_Scene modeling code data_.
────────────────────

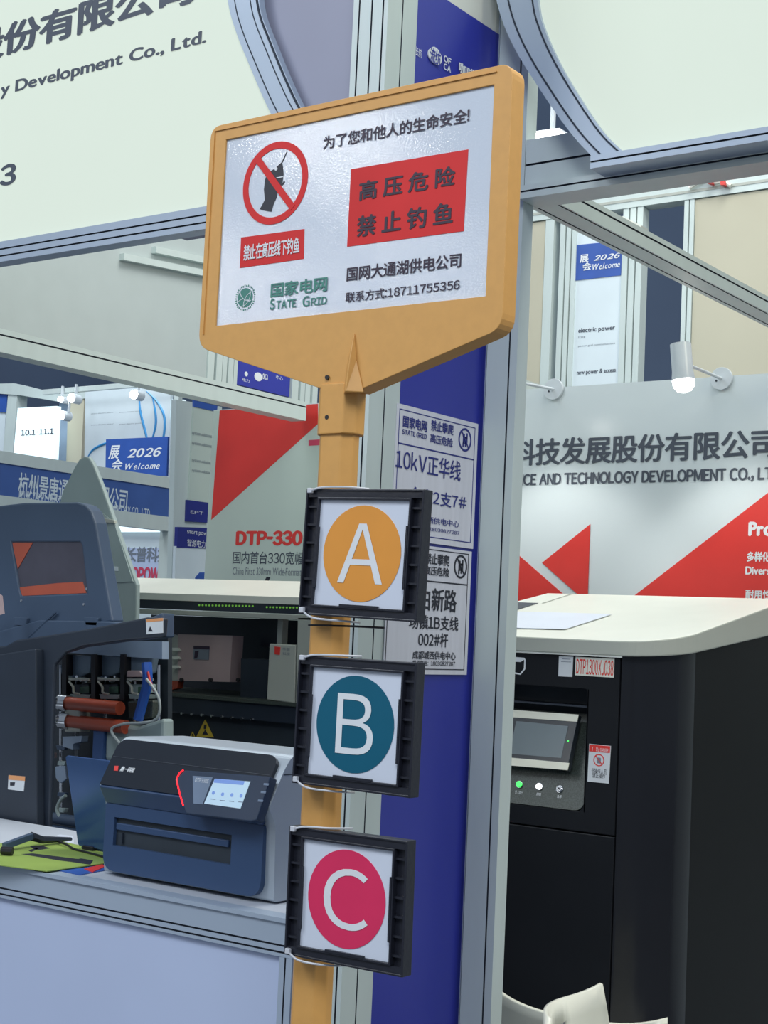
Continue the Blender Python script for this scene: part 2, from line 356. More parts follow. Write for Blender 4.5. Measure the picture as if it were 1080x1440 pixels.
for i, t in enumerate((0.22, 0.72, 0.94)):
    n = min(len(inner), len(outer)); mid = []
    for k in range(40):
        a = k / 39; ia = a * (len(inner) - 1); oa = a * (len(outer) - 1)
        A = Vector(inner[int(ia)]).lerp(Vector(inner[min(int(ia) + 1, len(inner) - 1)]), ia % 1)
        C = Vector(outer[int(oa)]).lerp(Vector(outer[min(int(oa) + 1, len(outer) - 1)]), oa % 1)
        mid.append(A.lerp(C, t))
    tube('frame_seam', [pf.at(q.x, q.y, 0.0) for q in mid], 0.0015 if i < 2 else 0.003, 'slot', lb, seg=5)
bar('bottom_rail', (-4.9, 0, 0), (-1.92, 0, 0), section(2.46, 2.50, 2.395, zb, (0, 1, 0), (0, 0, 1), (), (2.41, 2.428)), 'alub', lb)
text('股份有限公司', pf, (-45, 94), (276, -47), 'wtext', lb, d=-0.005, bold=0.03)
text('y Development Co., Ltd.', pf, (0, 140), (291, 41), 'wtext', lb, d=-0.005, bold=0.025)
text('Technolog', pf, (-125, 167), (-5, 108), 'wtext', lb, d=-0.005, bold=0.025)
text('23', pf, (-24, 268), (24, 228), 'wtext', lb, d=-0.005, bold=0.03)
tag(slab('grey_panel', FY(2.502), [(-2.45, 2.40), (-1.905, 2.40), (-1.905, 3.9), (-2.45, 3.9)], -0.03, 0, 'lav'), 'lavender grey infill panel between the curved frame and the corner post', 'panel')

pr = FY(2.78)
rb = thing('light_box', 'blank glowing light box with curved lower corner at upper right', 'light box', (-0.3, 2.85, 2.47))
inner = arcline(pr, [(756, 0), (767, 45), (790, 95), (820, 145), (850, 188), (880, 217)], [(-1.70, 3.3), (-1.69, 3.1)])
outer = arcline(pr, [(698, 0), (722, 65), (770, 142), (805, 190), (838, 226)], [(-1.85, 3.3), (-1.82, 3.12)])
ci = inner[-1][1]
slab('lit_panel', pr, [(1.3, ci), (1.3, 3.9), (-1.72, 3.9)] + inner, -0.055, -0.01, 'lit', rb)
slab('curved_frame', pr, inner + outer[::-1], -0.055, 0.0, 'alub', rb)
for i, t in enumerate((0.30, 0.88)):
    mid = []
    for k in range(40):
        a = k / 39; ia = a * (len(inner) - 1); oa = a * (len(outer) - 1)
        A = Vector(inner[int(ia)]).lerp(Vector(inner[min(int(ia) + 1, len(inner) - 1)]), ia % 1)
        C = Vector(outer[int(oa)]).lerp(Vector(outer[min(int(oa) + 1, len(outer) - 1)]), oa % 1)
        mid.append(C.lerp(A, t))
    tube('frame_seam', [pr.at(q.x, q.y, 0.0) for q in mid], 0.0022, 'slot', rb, seg=5)
bar('bottom_rail', (-1.51, 0, 0), (1.3, 0, 0), section(2.755, 2.835, 2.498, ci, (0, 1, 0), (0, 0, 1), (), (2.512,)), 'alub', rb)

# ================================================================== WARNING SIGN
ps = FY(1.75)
sg = thing('warning_sign', 'yellow warning sign on post forbidding fishing under high voltage lines', 'sign', (-1.36, 1.79, 0))
out_px = [(297, 173), (721, 94), (703, 462), (501, 550), (447, 545), (281, 488)]
face_px = [(317, 193), (695, 123), (682, 418), (304, 457)]
po = hits(ps, out_px); pfq = hits(ps, face_px)
xl, xr = po[0][0], po[1][0]; zt = (po[0][1] + po[1][1]) / 2
po = [(xl, zt), (xr, zt), (xr, po[2][1]), (po[3][0], po[3][1]), (po[4][0], po[4][1]), (xl, po[5][1])]
fx0, fx1 = (pfq[0][0] + pfq[3][0]) / 2, (pfq[1][0] + pfq[2][0]) / 2; fz1, fz0 = (pfq[0][1] + pfq[1][1]) / 2, (pfq[2][1] + pfq[3][1]) / 2
slab('sign_frame', ps, po, -0.034, 0, 'yellow', sg, holes=[rect(fx0, fx1, fz0, fz1)], rnd=[.022, .022, .022, 0, 0, .022], bevel=0.003)
slab('raised_rim', ps, [(xl + .009, zt - .008), (fx1 + .004, zt - .008), (fx1 + .004, zt - .0095), (xl + .0105, zt - .0095), (xl + .0105, fz0 - .012), (xl + .009, fz0 - .012)], 0, 0.002, 'yellow', sg)
slab('sign_face', ps, rect(fx0 - .002, fx1 + .002, fz0 - .002, fz1 + .002), -0.02, -0.003, 'face', sg)
pfc = ps.off(-0.003)
text('为了您和他人的生命安全!', pfc, (454, 211), (661, 151), 'ink', sg, bold=0.012)
tag(pslab('red_plate', pfc, [(493.5, 238), (658.5, 210), (652, 325), (488, 347)], 0, 0.0006, 'red', sg), 'red block behind the large words')
text('高 压 危 险', pfc, (504, 283), (641, 232), 'ink', sg, d=0.0012, bold=0.022)
text('禁 止 钓 鱼', pfc, (501, 334), (638, 283), 'ink', sg, d=0.0012, bold=0.022)
tag(pslab('red_plate', pfc, [(339, 334), (428, 322), (427, 364), (337, 377)], 0, 0.0006, 'red', sg), 'small red block under the no-fishing symbol')
text('禁止在高压线下钓鱼', pfc, (342, 367), (422, 333), 'white', sg, d=0.0012, bold=0.02)
text('国家电网', pfc, (380, 419), (461, 388), 'green', sg, bold=0.02)
text('S', pfc, (379, 436), (387, 419.6), 'green', sg, bold=0.02); text('TATE', pfc, (388, 435), (417, 420), 'green', sg, bold=0.02)
text('G', pfc, (425, 432), (436, 415.6), 'green', sg, bold=0.02); text('RID', pfc, (437, 430), (460, 416.6), 'green', sg, bold=0.02)
text('国网大通湖供电公司', pfc, (487, 396), (649, 355), 'ink', sg, bold=0.012)
text('联系方式:18711755356', pfc, (485.5, 426), (647, 392), 'ink', sg, bold=0.01)
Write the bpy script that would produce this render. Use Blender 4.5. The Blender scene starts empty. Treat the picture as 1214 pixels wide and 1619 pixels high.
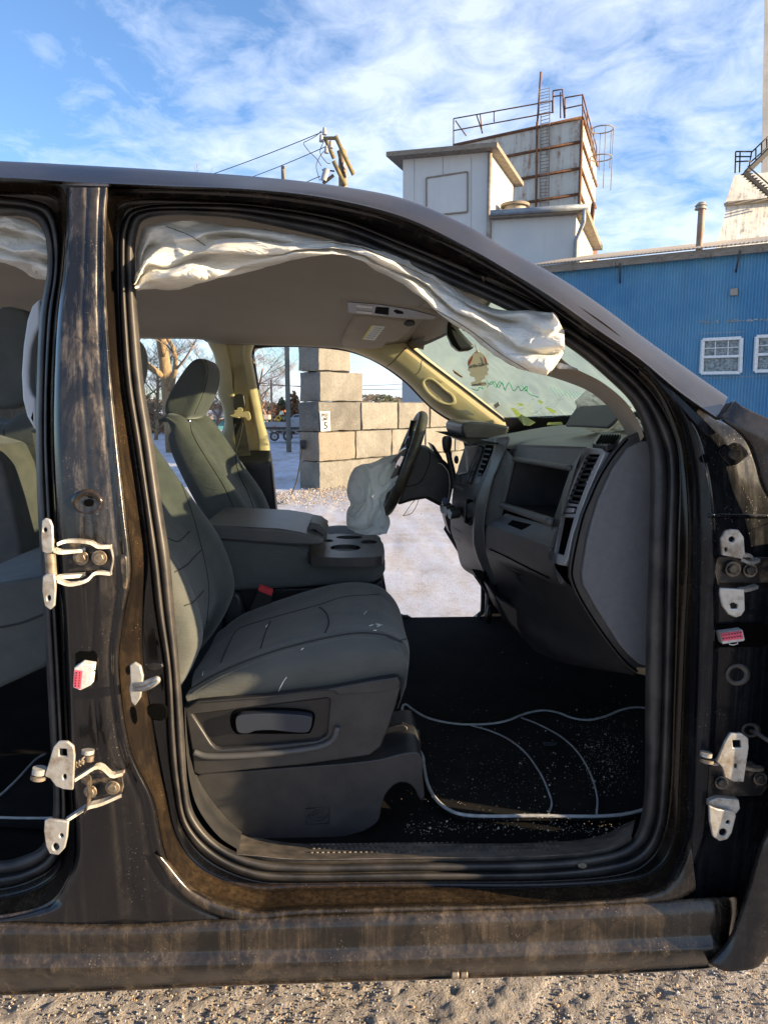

────────────────────

_What you will do_.
Repeat the lines above exactly, and keep every picture out.

_Result_.
Continue the Blender Python script for this scene: part 2, from line 356. More parts follow. Write for Blender 4.5. Measure the picture as if it were 1080x1440 pixels.
for i, t in enumerate((0.22, 0.72, 0.94)):
    n = min(len(inner), len(outer)); mid = []
    for k in range(40):
        a = k / 39; ia = a * (len(inner) - 1); oa = a * (len(outer) - 1)
        A = Vector(inner[int(ia)]).lerp(Vector(inner[min(int(ia) + 1, len(inner) - 1)]), ia % 1)
        C = Vector(outer[int(oa)]).lerp(Vector(outer[min(int(oa) + 1, len(outer) - 1)]), oa % 1)
        mid.append(A.lerp(C, t))
    tube('frame_seam', [pf.at(q.x, q.y, 0.0) for q in mid], 0.0015 if i < 2 else 0.003, 'slot', lb, seg=5)
bar('bottom_rail', (-4.9, 0, 0), (-1.92, 0, 0), section(2.46, 2.50, 2.395, zb, (0, 1, 0), (0, 0, 1), (), (2.41, 2.428)), 'alub', lb)
text('股份有限公司', pf, (-45, 94), (276, -47), 'wtext', lb, d=-0.005, bold=0.03)
text('y Development Co., Ltd.', pf, (0, 140), (291, 41), 'wtext', lb, d=-0.005, bold=0.025)
text('Technolog', pf, (-125, 167), (-5, 108), 'wtext', lb, d=-0.005, bold=0.025)
text('23', pf, (-24, 268), (24, 228), 'wtext', lb, d=-0.005, bold=0.03)
tag(slab('grey_panel', FY(2.502), [(-2.45, 2.40), (-1.905, 2.40), (-1.905, 3.9), (-2.45, 3.9)], -0.03, 0, 'lav'), 'lavender grey infill panel between the curved frame and the corner post', 'panel')

pr = FY(2.78)
rb = thing('light_box', 'blank glowing light box with curved lower corner at upper right', 'light box', (-0.3, 2.85, 2.47))
inner = arcline(pr, [(756, 0), (767, 45), (790, 95), (820, 145), (850, 188), (880, 217)], [(-1.70, 3.3), (-1.69, 3.1)])
outer = arcline(pr, [(698, 0), (722, 65), (770, 142), (805, 190), (838, 226)], [(-1.85, 3.3), (-1.82, 3.12)])
ci = inner[-1][1]
slab('lit_panel', pr, [(1.3, ci), (1.3, 3.9), (-1.72, 3.9)] + inner, -0.055, -0.01, 'lit', rb)
slab('curved_frame', pr, inner + outer[::-1], -0.055, 0.0, 'alub', rb)
for i, t in enumerate((0.30, 0.88)):
    mid = []
    for k in range(40):
        a = k / 39; ia = a * (len(inner) - 1); oa = a * (len(outer) - 1)
        A = Vector(inner[int(ia)]).lerp(Vector(inner[min(int(ia) + 1, len(inner) - 1)]), ia % 1)
        C = Vector(outer[int(oa)]).lerp(Vector(outer[min(int(oa) + 1, len(outer) - 1)]), oa % 1)
        mid.append(C.lerp(A, t))
    tube('frame_seam', [pr.at(q.x, q.y, 0.0) for q in mid], 0.0022, 'slot', rb, seg=5)
bar('bottom_rail', (-1.51, 0, 0), (1.3, 0, 0), section(2.755, 2.835, 2.498, ci, (0, 1, 0), (0, 0, 1), (), (2.512,)), 'alub', rb)

# ================================================================== WARNING SIGN
ps = FY(1.75)
sg = thing('warning_sign', 'yellow warning sign on post forbidding fishing under high voltage lines', 'sign', (-1.36, 1.79, 0))
out_px = [(297, 173), (721, 94), (703, 462), (501, 550), (447, 545), (281, 488)]
face_px = [(317, 193), (695, 123), (682, 418), (304, 457)]
po = hits(ps, out_px); pfq = hits(ps, face_px)
xl, xr = po[0][0], po[1][0]; zt = (po[0][1] + po[1][1]) / 2
po = [(xl, zt), (xr, zt), (xr, po[2][1]), (po[3][0], po[3][1]), (po[4][0], po[4][1]), (xl, po[5][1])]
fx0, fx1 = (pfq[0][0] + pfq[3][0]) / 2, (pfq[1][0] + pfq[2][0]) / 2; fz1, fz0 = (pfq[0][1] + pfq[1][1]) / 2, (pfq[2][1] + pfq[3][1]) / 2
slab('sign_frame', ps, po, -0.034, 0, 'yellow', sg, holes=[rect(fx0, fx1, fz0, fz1)], rnd=[.022, .022, .022, 0, 0, .022], bevel=0.003)
slab('raised_rim', ps, [(xl + .009, zt - .008), (fx1 + .004, zt - .008), (fx1 + .004, zt - .0095), (xl + .0105, zt - .0095), (xl + .0105, fz0 - .012), (xl + .009, fz0 - .012)], 0, 0.002, 'yellow', sg)
slab('sign_face', ps, rect(fx0 - .002, fx1 + .002, fz0 - .002, fz1 + .002), -0.02, -0.003, 'face', sg)
pfc = ps.off(-0.003)
text('为了您和他人的生命安全!', pfc, (454, 211), (661, 151), 'ink', sg, bold=0.012)
tag(pslab('red_plate', pfc, [(493.5, 238), (658.5, 210), (652, 325), (488, 347)], 0, 0.0006, 'red', sg), 'red block behind the large words')
text('高 压 危 险', pfc, (504, 283), (641, 232), 'ink', sg, d=0.0012, bold=0.022)
text('禁 止 钓 鱼', pfc, (501, 334), (638, 283), 'ink', sg, d=0.0012, bold=0.022)
tag(pslab('red_plate', pfc, [(339, 334), (428, 322), (427, 364), (337, 377)], 0, 0.0006, 'red', sg), 'small red block under the no-fishing symbol')
text('禁止在高压线下钓鱼', pfc, (342, 367), (422, 333), 'white', sg, d=0.0012, bold=0.02)
text('国家电网', pfc, (380, 419), (461, 388), 'green', sg, bold=0.02)
text('S', pfc, (379, 436), (387, 419.6), 'green', sg, bold=0.02); text('TATE', pfc, (388, 435), (417, 420), 'green', sg, bold=0.02)
text('G', pfc, (425, 432), (436, 415.6), 'green', sg, bold=0.02); text('RID', pfc, (437, 430), (460, 416.6), 'green', sg, bold=0.02)
text('国网大通湖供电公司', pfc, (487, 396), (649, 355), 'ink', sg, bold=0.012)
text('联系方式:18711755356', pfc, (485.5, 426), (647, 392), 'ink', sg, bold=0.01)
Write the bpy script that would produce this render. Use Blender 4.5. The Blender scene starts empty. Treat the picture as 1214 pixels wide and 1619 pixels high.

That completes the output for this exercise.